I also think its unfortunate that she must carry the albatrosses of the previous Clinton administration. In order to benefit from Bill's immense popularity, she has to take some grief for the decimation of the party under his watch. Of course you can make the West Wing "president Bartlett" argument that a president is president of the United States and not the party, and that party affairs should be left to the party chief.
That is a fair argument, but unfortunately, politics is politics - its is strategy within another strategy. if policy positions are to be crafted and staked out "for the good of the nation over the more radical leanings of one's party" then you had best be damn sure that those policy positions (in pres. Clinton's case what were often called policy "trespasses" on traditional GOP owned issues) are not going to undercut your party's ability to win, and alienate your base and those closest to your basic philosophies and beliefs - THUS empowering those whose philosophies, beliefs and policy agendas are most diametrically opposed to your own. If you do so, then you have won the battle but in doing so lost the war.

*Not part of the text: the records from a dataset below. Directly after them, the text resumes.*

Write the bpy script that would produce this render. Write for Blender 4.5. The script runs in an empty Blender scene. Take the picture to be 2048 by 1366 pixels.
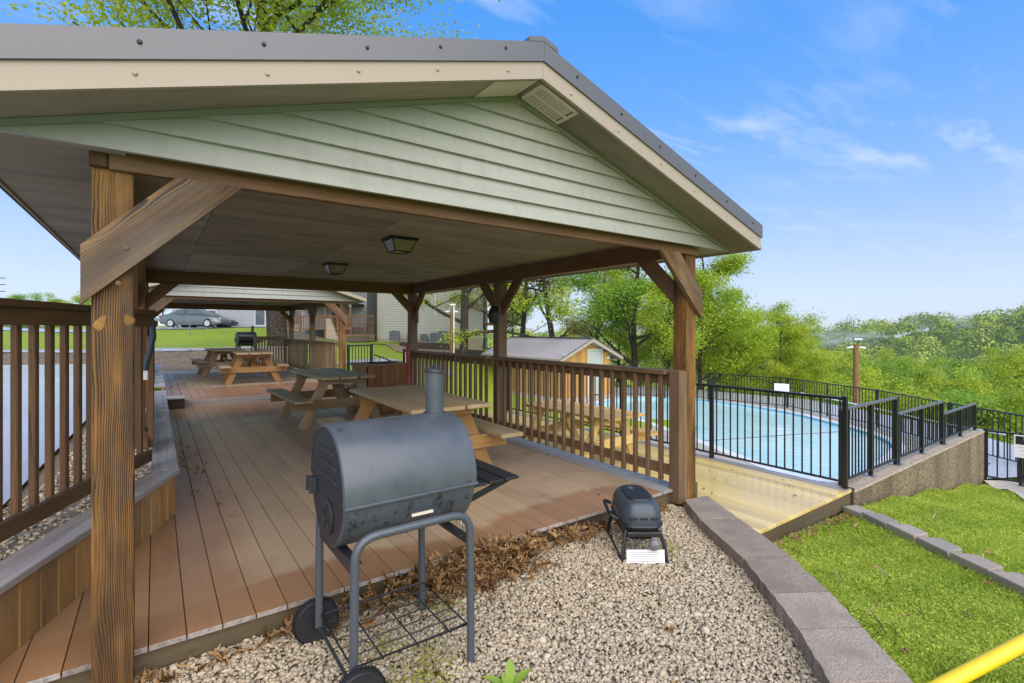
import bpy, math, random
import numpy as np
from mathutils import Matrix, Vector
rnd = random.Random(7)
rng = np.random.default_rng(7)
scene = bpy.context.scene
R = math.radians
C = scene.collection

# ------------------------------------------------------------------ camera, sky, sun, exposure
cd = bpy.data.cameras.new('camera')
cam = bpy.data.objects.new('camera', cd); C.objects.link(cam)
cam.location = (0, 0, 1.42)
cam.rotation_euler = (R(90), 0, R(-35.7))
cd.sensor_width = 36; cd.lens = 36*993/2048; cd.shift_y = -23/2048
cd.clip_start = 0.05; cd.clip_end = 4000
scene.camera = cam

SUN_EL, SUN_AZ = 42, 200          # azimuth measured clockwise from +Y
world = bpy.data.worlds.new('World'); scene.world = world; world.use_nodes = True
wn = world.node_tree; wn.nodes.clear()
def N(t, ty, **k):
    n = t.nodes.new(ty)
    for a, v in k.items():
        if a == 'inp':
            for kk, vv in v.items(): n.inputs[kk].default_value = vv
        else: setattr(n, a, v)
    return n
sky = N(wn, 'ShaderNodeTexSky', sky_type='NISHITA', sun_disc=False, sun_elevation=R(SUN_EL), sun_rotation=R(SUN_AZ),
        altitude=200, air_density=1.0, dust_density=0.25, ozone_density=2.0)
gm = N(wn, 'ShaderNodeGamma', inp={'Gamma': 0.72})
hs = N(wn, 'ShaderNodeHueSaturation', inp={'Hue': .51, 'Saturation': 1.7, 'Value': 1.0})
bg = N(wn, 'ShaderNodeBackground', inp={'Strength': 0.10}); wo = N(wn, 'ShaderNodeOutputWorld')
tc = N(wn, 'ShaderNodeTexCoord'); sp = N(wn, 'ShaderNodeSeparateXYZ')
mx = N(wn, 'ShaderNodeMath', operation='MAXIMUM', inp={1: 0.06})
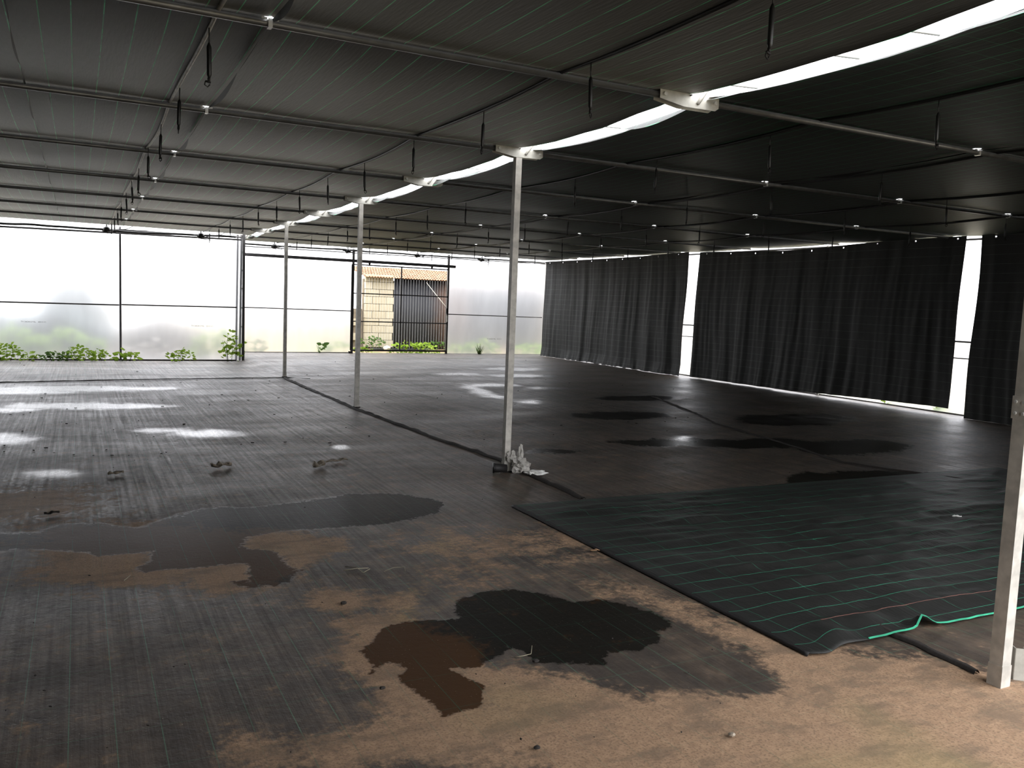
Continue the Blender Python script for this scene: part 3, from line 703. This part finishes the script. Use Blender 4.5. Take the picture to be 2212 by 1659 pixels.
curtain(9.13, 1.6, 3.085, .0, 'black curtain at right edge, partly behind the nearest column', 9, 0.0, 0, .1)

# ------------------------------------------------------------------ loose new ground mat
x0, x1, y0, y1 = 3.12, 9.2, 2.83, 5.95
nx_, ny_ = 200, 110
U, Vv = np.meshgrid(np.linspace(0, 1, nx_), np.linspace(0, 1, ny_))
MX = x0+(x1-x0)*U; MY = y0+(y1-y0)*Vv-.06*U*6*(Vv > 2)
MY = MY+(-.09*(x1-x0)*.0)+Vv*(-.10*U*1.2)
rip = .020*fbm(MX*2.6+3, MY*5.5, 5)+.028*np.maximum(0, fbm(MX*1.1+9, MY*6.5+3, 3)-.05)
fold = .035*np.exp(-((MX-3.42)/.10)**2-((MY-2.95)/.09)**2)+.05*np.exp(-((MX-3.98)/.05)**2-((MY-2.83)/.05)**2)+.03*np.exp(-((MX-3.75)/.12)**2-((MY-3.02)/.05)**2)+.02*np.exp(-((MX-4.3)/.3)**2-((MY-3.1)/.06)**2)
MZ = .016+np.maximum(-.004, rip)*np.clip(np.minimum(U*14, 1), .15, 1)*np.clip((1-Vv)*9, .2, 1)+fold
MY = MY+.025*np.exp(-((MX-3.98)/.05)**2)*(1-Vv)**8*1.0-.04*np.exp(-((MX-3.22)/.09)**2)*(1-Vv)**6
P = np.stack([MX, MY, MZ], -1)
mat = thing('ground_mat', (6.0, 4.4, 0.01), 'loose wrinkled black ground mat with green grid lines lying on the floor at right', 'mat')
sh = MB().grid(P).build('sheet', M['mat'], mat, True); solid(sh, .004)
uv = sh.data.uv_layers.new(name='UVMap')
vi = np.zeros(len(sh.data.loops), int); sh.data.loops.foreach_get('vertex_index', vi)
UVv = np.stack([(x0+(x1-x0)*U).ravel(), (y0+(y1-y0)*Vv).ravel()], -1)[vi]; uv.data.foreach_set('uv', UVv.ravel())
sv = np.stack([P[0, 14:]+np.array([0, -.006, .004]), P[0, 14:]+np.array([0, .004, .0065])], 1); solid(MB().grid(sv).build('selvage', M['selvage'], mat), .003)
e2 = P[:, 0]; solid(MB().grid(np.stack([e2+np.array([-.012, 0, -.012]), e2+np.array([.006, 0, .004])], 1)).build('rolled_edge', M['rubber'], mat, True), .006)
j = 9; sv = np.stack([P[j, 12:60]+np.array([0, -.002, .0035]), P[j, 12:60]+np.array([0, .002, .0035])], 1)
solid(MB().grid(sv).build('red_thread', M['red_thread'], mat), .001)

# ------------------------------------------------------------------ litter
def crumple(name, c, r, sq, mat, label, cat, seed, sub=3, spike=.35, parent=None):
    import bmesh
    bm = bmesh.new(); bmesh.ops.create_icosphere(bm, subdivisions=sub, radius=1)
    rr = random.Random(seed); dirs = [Vector((rr.gauss(0, 1), rr.gauss(0, 1), rr.gauss(0, 1))).normalized() for _ in range(16)]
    for v in bm.verts:
        d = v.co.normalized(); q = d*1.3+dirs[0]*9; s_ = 1-spike*1.3*abs(mnoise(q*1.1))-spike*.55*abs(mnoise(q*2.4))+spike*.14*mnoise(q*6)+spike*.3
        v.co = Vector((d.x*r*s_*sq[0], d.y*r*s_*sq[1], max(-r*sq[2]*.9, d.z*r*s_*sq[2])))
    zmin = min(v.co.z for v in bm.verts)
    me = bpy.data.meshes.new(name); bm.to_mesh(me); bm.free(); me.materials.append(mat)
    o = bpy.data.objects.new(name, me); COL.objects.link(o)
    if parent is None: o.location = (c[0], c[1], c[2]-zmin); tag(o, label, cat)
    else: o.parent = parent; o.location = (c[0], c[1], c[2]-zmin)
    return o
b = thing('plastic_bag', (3.80, 7.12, .004), 'crumpled pale plastic bag lying at the foot of a column', 'bag')
crumple('bag_body', (0, 0, .002), .10, (1.0, .8, .8), M['bag'], None, None, 5, 3, .95, b)
crumple('bag_knot', (-.06, .08, .09), .06, (.9, .6, 1.1), M['bag'], None, None, 8, 3, 1.0, b)
crumple('bag_handle', (.03, .06, .09), .055, (.55, .35, 1.7), M['bag'], None, None, 9, 3, 1.0, b)
crumple('bag_tail', (.12, -.10, .0), .08, (1.5, .8, .3), M['white_plastic'], None, None, 12, 3, .9, b)
c = at(1083, 1022)
cp = thing('plant_pot', (c.x, c.y, .006), 'small black plastic pot lying on its side beside the column foot', 'pot')
MB().tube([(c.x-.075, c.y+.02, .052), (c.x-.06, c.y+.015, .052), (c.x+.05, c.y-.01, .047)], [.047, .045, .038], 14).build('pot_body', M['rubber'], cp, True)
MB().tube([(c.x-.082, c.y+.022, .052), (c.x-.068, c.y+.018, .052)], .051, 14).build('rim', M['black_plastic'], cp, True)
def leaf_curl(name, px, py, L, w, mat, label, cat, ang, seed):
    c = at(px, py); rr = random.Random(seed); n = 9; P_ = np.zeros((n, 5, 3))
    for i in range(n):
        t = i/(n-1)-.5; ww = w*math.cos(t*2.6)
        for j_ in range(5):
            s_ = (j_-2)/2; x_, y_ = t*L, s_*ww+.25*w*math.sin(t*6)
            P_[i, j_] = (c.x+x_*math.cos(ang)-y_*math.sin(ang), c.y+x_*math.sin(ang)+y_*math.cos(ang), .010+.4*w*abs(s_)**1.5*(1+.5*math.sin(i*1.7+seed))+.25*w*(math.sin(t*5+seed)**2))
    o = MB().grid(P_).build(name, mat, None, True, (c.x, c.y, .008)); solid(o, .002); tag(o, label, cat); return o
leaf_curl('dry_leaf', 478, 1011, .20, .06, M['leaf_mud'], 'curled muddy leaf on the floor in the middle of left half', 'leaf', .3, 1)
leaf_curl('dry_leaf', 690, 1010, .16, .07, M['leaf_mud'], 'thick end of a crumpled muddy leaf below the small bright puddle', 'leaf', .5, 2)
leaf_curl('dry_leaf', 728, 999, .24, .035, M['leaf_mud'], 'long twisted dry leaf strip just below the small bright puddle', 'leaf', .2, 3)
leaf_curl('dry_leaf', 1285, 1193, .07, .014, M['leaf_dry'], 'small orange-brown leaf at the edge of the loose mat', 'leaf', -.1, 4)
leaf_curl('paper_scrap', 2066, 1127, .07, .02, M['white_plastic'], 'white scrap lying on the loose mat near its right end', 'litter', -.7, 5).location.z += .03
leaf_curl('dry_leaf', 250, 1027, .13, .04, M['leaf_mud'], 'dark leaf on the streaked floor above the large wet stain at left', 'leaf', .2, 6)
leaf_curl('soil_clod', 112, 1113, .10, .025, M['debris'], 'dark clod on brownish floor at left edge', 'clod', .3, 7)
crumple('soil_clod', (*at(742, 1307)[:2], .004), .014, (1.3, 1, .7), M['debris'], 'small dark clod on tan mud left of the brown wet stain', 'clod', 21, 2)
crumple('soil_clod', (*at(826, 1491)[:2], .004), .010, (1.3, 1, .7), M['debris'], 'small dark clod left of the tail of the brown wet stain', 'clod', 22, 2)
crumple('soil_clod', (*at(1157, 1433)[:2], .004), .014, (1.3, 1, .7), M['debris'], 'dark clod at the lower edge of the black wet stain', 'clod', 23, 2)
crumple('soil_clod', (*at(1580, 1592)[:2], .004), .013, (1.3, 1, .6), M['leaf_mud'], 'brown clod on tan mud below the black wet stain, right one', 'clod', 24, 2)
crumple('soil_clod', (*at(1160, 1620)[:2], .004), .011, (1.3, 1, .6), M['debris'], 'dark clod on tan mud at the bottom of the photo', 'clod', 25, 2)
def straw(pxs, r, label, nm='straw'):
    pts = [at(x, y)+Vector((0, 0, .006+.006*(i % 2))) for i, (x, y) in enumerate(pxs)]
    o = MB().tube(pts, r, 5).build(nm, M['straw'], None, True, pts[0]); tag(o, label, 'straw')
straw([(742, 1234), (770, 1232), (796, 1229)], .0022, 'pale straw stalk crossing another near the middle of left floor')
straw([(745, 1226), (770, 1230), (785, 1239), (799, 1233)], .002, 'bent pale straw lying across a straight stalk')
straw([(830, 1236), (850, 1230), (874, 1227), (875, 1238)], .0018, 'thin bent straw right of the crossed stalks')
straw([(1112, 1422), (1130, 1422), (1147, 1415), (1149, 1400)], .0018, 'hooked pale straw at the lower left of black wet stain')
straw([(268, 1256), (282, 1247)], .002, 'short straw on tan mud patch at left')
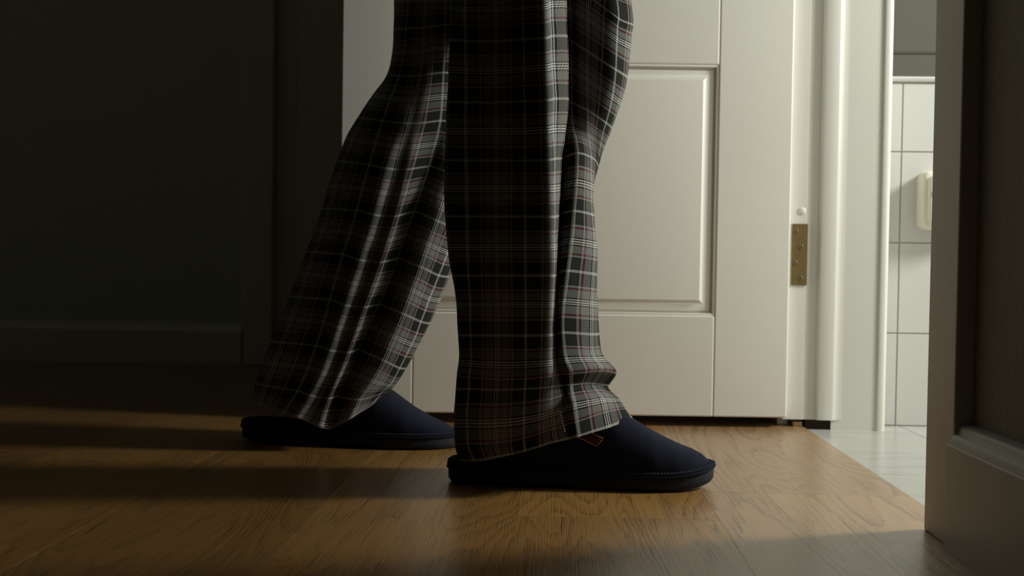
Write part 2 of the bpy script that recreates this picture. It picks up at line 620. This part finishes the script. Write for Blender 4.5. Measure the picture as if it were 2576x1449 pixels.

Senator Clinton (as the Obama campaign has recently stated almost verbatim) cannot take credit for President Clinton's successes without accepting the liability of his failures. And unlike Bush 41 and Bush 43, Sen. Clinton is at a disadvantaged position to claim that she is a "different candidate" while so engaged. To do so would also be, most tellingly - disingenuous based on the campaign tactics presented thus far, and the reality of the "situation on the ground" with regard to who is running her campaign and how - and what this could mean for every other democrat running for office in the nation.